Mechanical test analysis consulting focuses on the interpretation, validation, and modeling of existing experimental data — not the physical execution of testing. Dr. Qayyum helps clients understand tensile, fatigue, hardness, and in-situ test results in the context of microstructure, failure mechanisms, and simulation calibration, without requiring a laboratory setup on his end.

Phase field simulation uses a continuous order parameter field to describe phase boundaries without tracking interfaces explicitly. It is used to model solidification, recrystallization, spheroidization, and solid-state phase transformations in steels and alloys. Dr. Qayyum has applied phase field methods within the DFG-funded IMPACT project for Cr and Mo alloyed carbon steels.

The process-structure-property chain describes how manufacturing processes (e.g., rolling, heat treatment) determine microstructure (grain size, texture, phase fractions), which in turn controls mechanical and functional properties (strength, ductility, fatigue life). Consulting in this area involves designing or interpreting experiments and simulations that link all three tiers.

Dr. Qayyum offers scientific writing coaching drawing from his experience leading a Writing Club for 3+ years, publishing 39+ peer-reviewed works, and designing a digital course called “How to Write a Lot.” The approach focuses on consistent writing habits, structured argumentation, and journal-specific language clarity.

Multiscale modeling connects physical phenomena across different length scales: from atomistic and crystal lattice behavior (nano/micro scale) through grain-level crystal plasticity (mesoscale) to continuum forming simulations (macro scale). It requires integrating computational methods, experimental data, and physical understanding across all scales.

A qualified materials failure analysis expert witness should have a PhD in materials or mechanical engineering, deep knowledge of fracture mechanics, microstructure characterization, and mechanical testing, plus a verifiable publication record. Dr. Qayyum combines over a decade of experimental and numerical failure analysis research with academic credentials from TU Bergakademie Freiberg.

TRIP (Transformation-Induced Plasticity) steel undergoes a martensitic phase transformation during deformation, providing exceptional strength-ductility combinations. When used as a matrix in metal matrix composites (MMCs) with ceramic particles such as zirconia, the interaction between phase transformation, particle-matrix interface damage, and crystal plasticity creates complex multi-mechanism behavior that requires specialized simulation models.

Project duration depends on scope. A focused literature review or experimental data analysis session can be completed in 1–2 weeks. A full crystal plasticity model calibration and simulation campaign typically takes 4–12 weeks. A complete process-structure-property analysis with publication-ready results may span several months. All scopes are discussed and agreed upon before project initiation.

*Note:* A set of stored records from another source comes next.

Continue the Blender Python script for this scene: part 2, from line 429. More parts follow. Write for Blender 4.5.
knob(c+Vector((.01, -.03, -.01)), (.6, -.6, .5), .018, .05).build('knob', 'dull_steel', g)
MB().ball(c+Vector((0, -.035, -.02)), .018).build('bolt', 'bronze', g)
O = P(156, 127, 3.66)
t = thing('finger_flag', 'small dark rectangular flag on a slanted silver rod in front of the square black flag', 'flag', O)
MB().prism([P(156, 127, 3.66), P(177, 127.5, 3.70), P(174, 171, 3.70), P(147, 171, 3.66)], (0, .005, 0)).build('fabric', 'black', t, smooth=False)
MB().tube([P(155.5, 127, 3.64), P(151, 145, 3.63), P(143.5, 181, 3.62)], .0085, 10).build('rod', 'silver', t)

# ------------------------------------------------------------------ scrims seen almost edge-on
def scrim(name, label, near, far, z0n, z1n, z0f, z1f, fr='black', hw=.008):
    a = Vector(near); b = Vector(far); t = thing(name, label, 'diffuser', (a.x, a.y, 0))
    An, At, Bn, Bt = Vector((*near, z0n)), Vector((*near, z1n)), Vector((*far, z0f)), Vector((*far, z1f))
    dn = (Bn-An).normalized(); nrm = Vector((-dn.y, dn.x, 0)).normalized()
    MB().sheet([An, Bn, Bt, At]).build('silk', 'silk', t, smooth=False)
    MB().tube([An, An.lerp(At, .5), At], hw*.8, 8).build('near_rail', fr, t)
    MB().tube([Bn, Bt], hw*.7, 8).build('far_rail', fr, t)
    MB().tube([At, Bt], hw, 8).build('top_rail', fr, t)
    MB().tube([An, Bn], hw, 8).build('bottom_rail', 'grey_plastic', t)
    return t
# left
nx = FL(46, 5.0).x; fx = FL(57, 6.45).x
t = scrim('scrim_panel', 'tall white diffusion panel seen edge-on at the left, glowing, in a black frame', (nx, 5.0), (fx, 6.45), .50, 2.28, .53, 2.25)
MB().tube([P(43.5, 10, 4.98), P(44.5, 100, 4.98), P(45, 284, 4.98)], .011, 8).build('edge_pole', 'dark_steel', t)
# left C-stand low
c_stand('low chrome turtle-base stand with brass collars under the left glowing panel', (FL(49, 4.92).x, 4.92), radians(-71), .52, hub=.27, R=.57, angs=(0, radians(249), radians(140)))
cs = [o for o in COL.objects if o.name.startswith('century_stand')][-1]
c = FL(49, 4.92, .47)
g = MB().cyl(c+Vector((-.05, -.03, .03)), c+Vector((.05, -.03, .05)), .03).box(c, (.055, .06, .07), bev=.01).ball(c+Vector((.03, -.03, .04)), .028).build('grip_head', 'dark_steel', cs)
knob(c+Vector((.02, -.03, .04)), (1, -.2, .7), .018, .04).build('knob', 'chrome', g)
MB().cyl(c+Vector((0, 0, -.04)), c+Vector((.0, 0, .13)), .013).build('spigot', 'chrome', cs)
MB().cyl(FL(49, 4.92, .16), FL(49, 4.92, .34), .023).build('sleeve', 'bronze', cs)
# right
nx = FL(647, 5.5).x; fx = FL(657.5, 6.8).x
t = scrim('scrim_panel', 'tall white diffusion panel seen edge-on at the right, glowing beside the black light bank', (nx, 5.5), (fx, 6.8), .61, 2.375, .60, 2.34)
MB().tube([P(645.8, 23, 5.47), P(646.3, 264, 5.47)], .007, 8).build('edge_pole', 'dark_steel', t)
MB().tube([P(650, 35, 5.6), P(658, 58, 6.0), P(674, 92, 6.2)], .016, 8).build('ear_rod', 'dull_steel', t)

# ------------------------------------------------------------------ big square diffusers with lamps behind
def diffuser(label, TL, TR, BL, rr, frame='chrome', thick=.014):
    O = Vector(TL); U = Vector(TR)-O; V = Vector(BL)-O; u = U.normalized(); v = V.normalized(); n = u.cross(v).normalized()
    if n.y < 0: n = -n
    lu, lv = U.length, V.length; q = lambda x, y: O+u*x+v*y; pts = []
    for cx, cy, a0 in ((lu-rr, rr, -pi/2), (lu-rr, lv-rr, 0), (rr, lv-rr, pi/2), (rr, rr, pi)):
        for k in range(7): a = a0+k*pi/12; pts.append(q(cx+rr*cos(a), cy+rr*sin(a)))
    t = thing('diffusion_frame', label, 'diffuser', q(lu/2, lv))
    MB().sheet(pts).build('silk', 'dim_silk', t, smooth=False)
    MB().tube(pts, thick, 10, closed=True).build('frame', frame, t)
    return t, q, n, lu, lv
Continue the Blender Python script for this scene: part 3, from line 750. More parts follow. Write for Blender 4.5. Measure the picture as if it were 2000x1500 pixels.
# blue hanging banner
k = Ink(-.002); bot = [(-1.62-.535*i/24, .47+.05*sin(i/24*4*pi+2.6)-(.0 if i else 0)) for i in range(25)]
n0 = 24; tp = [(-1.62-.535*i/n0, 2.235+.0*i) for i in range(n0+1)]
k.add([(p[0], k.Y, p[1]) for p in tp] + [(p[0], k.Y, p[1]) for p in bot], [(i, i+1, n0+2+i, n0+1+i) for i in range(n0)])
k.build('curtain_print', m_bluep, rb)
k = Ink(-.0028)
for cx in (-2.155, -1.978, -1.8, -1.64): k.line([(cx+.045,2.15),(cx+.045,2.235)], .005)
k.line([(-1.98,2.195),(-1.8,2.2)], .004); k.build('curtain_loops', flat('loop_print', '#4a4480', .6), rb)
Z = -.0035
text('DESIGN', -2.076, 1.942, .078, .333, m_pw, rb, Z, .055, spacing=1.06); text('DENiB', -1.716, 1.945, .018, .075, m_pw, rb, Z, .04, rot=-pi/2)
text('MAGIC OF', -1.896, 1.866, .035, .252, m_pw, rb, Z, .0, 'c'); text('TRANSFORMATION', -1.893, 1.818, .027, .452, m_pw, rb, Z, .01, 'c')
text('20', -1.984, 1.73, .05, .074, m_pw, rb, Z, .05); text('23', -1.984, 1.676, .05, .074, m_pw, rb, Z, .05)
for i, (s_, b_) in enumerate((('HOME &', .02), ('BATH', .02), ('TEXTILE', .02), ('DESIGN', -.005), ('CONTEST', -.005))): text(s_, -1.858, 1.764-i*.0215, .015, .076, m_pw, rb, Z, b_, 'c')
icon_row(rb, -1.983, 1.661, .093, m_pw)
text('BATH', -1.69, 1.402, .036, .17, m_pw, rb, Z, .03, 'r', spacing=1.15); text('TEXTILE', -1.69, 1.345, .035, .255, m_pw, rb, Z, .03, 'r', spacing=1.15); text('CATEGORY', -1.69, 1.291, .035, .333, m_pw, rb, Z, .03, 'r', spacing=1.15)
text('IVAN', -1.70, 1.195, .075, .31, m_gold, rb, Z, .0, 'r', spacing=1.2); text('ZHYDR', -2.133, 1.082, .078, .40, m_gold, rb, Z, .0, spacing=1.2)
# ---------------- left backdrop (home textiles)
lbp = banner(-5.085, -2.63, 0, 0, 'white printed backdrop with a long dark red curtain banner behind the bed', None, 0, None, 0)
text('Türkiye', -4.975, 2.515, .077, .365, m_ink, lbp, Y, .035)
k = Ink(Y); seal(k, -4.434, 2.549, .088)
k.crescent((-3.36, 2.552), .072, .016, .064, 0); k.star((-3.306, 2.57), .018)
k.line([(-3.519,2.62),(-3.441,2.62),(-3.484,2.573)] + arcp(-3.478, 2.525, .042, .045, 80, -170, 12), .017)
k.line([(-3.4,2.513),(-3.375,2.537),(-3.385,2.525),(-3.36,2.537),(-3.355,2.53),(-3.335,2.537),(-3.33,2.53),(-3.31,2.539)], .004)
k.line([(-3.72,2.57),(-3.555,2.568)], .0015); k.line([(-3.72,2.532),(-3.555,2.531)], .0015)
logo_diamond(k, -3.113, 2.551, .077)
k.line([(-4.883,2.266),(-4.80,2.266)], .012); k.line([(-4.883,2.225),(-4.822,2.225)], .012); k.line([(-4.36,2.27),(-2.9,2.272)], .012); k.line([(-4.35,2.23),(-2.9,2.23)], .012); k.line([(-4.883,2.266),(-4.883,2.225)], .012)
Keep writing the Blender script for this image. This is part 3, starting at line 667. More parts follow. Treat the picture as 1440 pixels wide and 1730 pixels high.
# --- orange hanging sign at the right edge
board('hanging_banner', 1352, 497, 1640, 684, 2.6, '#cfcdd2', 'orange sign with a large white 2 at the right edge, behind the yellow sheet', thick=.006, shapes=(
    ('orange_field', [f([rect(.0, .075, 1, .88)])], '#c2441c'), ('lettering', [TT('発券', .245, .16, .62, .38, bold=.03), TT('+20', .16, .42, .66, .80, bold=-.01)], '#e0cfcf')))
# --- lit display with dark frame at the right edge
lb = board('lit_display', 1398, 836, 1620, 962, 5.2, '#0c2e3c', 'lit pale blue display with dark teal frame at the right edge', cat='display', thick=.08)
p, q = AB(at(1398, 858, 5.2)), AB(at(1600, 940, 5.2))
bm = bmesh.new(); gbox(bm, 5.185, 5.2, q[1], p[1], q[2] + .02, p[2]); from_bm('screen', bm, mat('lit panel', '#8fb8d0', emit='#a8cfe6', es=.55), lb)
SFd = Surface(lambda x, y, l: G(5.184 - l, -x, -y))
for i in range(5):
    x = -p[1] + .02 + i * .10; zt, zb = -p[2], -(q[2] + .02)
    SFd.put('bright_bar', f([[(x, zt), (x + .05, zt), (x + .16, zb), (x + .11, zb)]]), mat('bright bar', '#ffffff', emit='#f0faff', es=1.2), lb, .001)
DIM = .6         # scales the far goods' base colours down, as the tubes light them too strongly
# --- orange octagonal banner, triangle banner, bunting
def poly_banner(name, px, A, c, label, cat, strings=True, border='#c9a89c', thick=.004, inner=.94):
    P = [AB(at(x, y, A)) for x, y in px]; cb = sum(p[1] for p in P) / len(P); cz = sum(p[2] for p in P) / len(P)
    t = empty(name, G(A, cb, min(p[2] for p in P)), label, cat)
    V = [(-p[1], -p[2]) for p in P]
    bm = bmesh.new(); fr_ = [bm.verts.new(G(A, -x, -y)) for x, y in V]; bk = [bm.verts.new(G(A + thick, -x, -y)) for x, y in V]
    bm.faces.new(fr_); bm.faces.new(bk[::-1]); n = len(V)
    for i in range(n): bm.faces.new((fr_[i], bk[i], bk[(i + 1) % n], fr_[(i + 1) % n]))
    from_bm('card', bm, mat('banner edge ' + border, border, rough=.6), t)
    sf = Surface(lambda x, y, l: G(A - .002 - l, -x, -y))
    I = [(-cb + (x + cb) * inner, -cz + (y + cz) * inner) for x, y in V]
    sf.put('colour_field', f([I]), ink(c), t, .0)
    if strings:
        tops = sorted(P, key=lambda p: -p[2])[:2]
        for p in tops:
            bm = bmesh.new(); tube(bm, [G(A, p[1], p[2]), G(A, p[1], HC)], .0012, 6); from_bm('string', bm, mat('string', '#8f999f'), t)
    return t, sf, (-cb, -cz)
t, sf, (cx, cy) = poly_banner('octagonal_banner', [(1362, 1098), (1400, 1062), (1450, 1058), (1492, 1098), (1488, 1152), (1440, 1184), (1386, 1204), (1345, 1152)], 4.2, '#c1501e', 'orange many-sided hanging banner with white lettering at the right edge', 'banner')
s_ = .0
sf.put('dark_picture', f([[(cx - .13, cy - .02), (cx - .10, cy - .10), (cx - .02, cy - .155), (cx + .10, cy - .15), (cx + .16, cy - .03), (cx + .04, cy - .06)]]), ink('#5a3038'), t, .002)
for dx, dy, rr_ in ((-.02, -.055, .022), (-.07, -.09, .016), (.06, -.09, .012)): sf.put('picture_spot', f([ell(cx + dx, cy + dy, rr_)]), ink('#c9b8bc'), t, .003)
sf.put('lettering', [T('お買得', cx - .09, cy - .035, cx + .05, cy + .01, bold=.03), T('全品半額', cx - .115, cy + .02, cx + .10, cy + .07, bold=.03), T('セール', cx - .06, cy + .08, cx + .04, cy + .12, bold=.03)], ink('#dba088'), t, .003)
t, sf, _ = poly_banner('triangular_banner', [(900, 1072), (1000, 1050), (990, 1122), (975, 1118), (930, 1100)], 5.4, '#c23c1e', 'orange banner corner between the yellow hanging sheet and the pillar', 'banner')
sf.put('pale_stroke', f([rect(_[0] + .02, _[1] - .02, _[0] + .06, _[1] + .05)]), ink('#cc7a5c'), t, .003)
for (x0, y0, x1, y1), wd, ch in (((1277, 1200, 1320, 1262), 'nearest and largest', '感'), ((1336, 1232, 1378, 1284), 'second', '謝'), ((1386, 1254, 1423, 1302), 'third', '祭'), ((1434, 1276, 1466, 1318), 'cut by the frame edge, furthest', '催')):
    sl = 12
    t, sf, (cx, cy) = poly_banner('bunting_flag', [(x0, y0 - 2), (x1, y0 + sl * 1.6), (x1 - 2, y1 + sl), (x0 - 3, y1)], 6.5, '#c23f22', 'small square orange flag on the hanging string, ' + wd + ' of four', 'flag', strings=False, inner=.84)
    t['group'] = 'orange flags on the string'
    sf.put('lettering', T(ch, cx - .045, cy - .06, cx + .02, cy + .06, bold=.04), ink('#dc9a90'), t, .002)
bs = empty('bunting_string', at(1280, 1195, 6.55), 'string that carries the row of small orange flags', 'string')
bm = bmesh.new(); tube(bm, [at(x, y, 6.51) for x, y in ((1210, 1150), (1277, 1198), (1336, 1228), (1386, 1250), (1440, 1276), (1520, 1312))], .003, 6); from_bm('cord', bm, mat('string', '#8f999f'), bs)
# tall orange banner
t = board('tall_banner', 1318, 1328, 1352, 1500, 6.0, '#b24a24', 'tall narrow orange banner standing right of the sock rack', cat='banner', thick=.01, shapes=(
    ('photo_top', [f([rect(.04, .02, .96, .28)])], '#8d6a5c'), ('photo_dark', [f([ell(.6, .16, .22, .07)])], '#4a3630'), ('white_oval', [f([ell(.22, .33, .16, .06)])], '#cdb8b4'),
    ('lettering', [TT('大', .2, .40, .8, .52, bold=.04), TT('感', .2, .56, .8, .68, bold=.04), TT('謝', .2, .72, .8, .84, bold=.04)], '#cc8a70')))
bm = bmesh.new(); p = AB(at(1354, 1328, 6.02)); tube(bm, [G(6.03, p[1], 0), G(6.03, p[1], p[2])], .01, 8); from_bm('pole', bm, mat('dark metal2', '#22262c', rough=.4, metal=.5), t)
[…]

Strong proposals clearly define an unsolved scientific problem, demonstrate the applicant’s unique qualification to address it, and present a realistic, milestone-based work plan. Dr. Qayyum has been awarded DFG, AvH, DAAD, Joachim Herz, JSPS, and SAB grants and offers consulting on proposal structure, narrative, budget planning, and reviewer-targeted language.

EBSD (Electron Backscatter Diffraction) data analysis for crystallographic texture involves indexing diffraction patterns, constructing pole figures, inverse pole figures, and ODFs (orientation distribution functions), and correlating grain-level orientation data with mechanical response. Dr. Qayyum uses MTEX in MATLAB for this analysis and offers consulting on data interpretation, visualization, and simulation input preparation.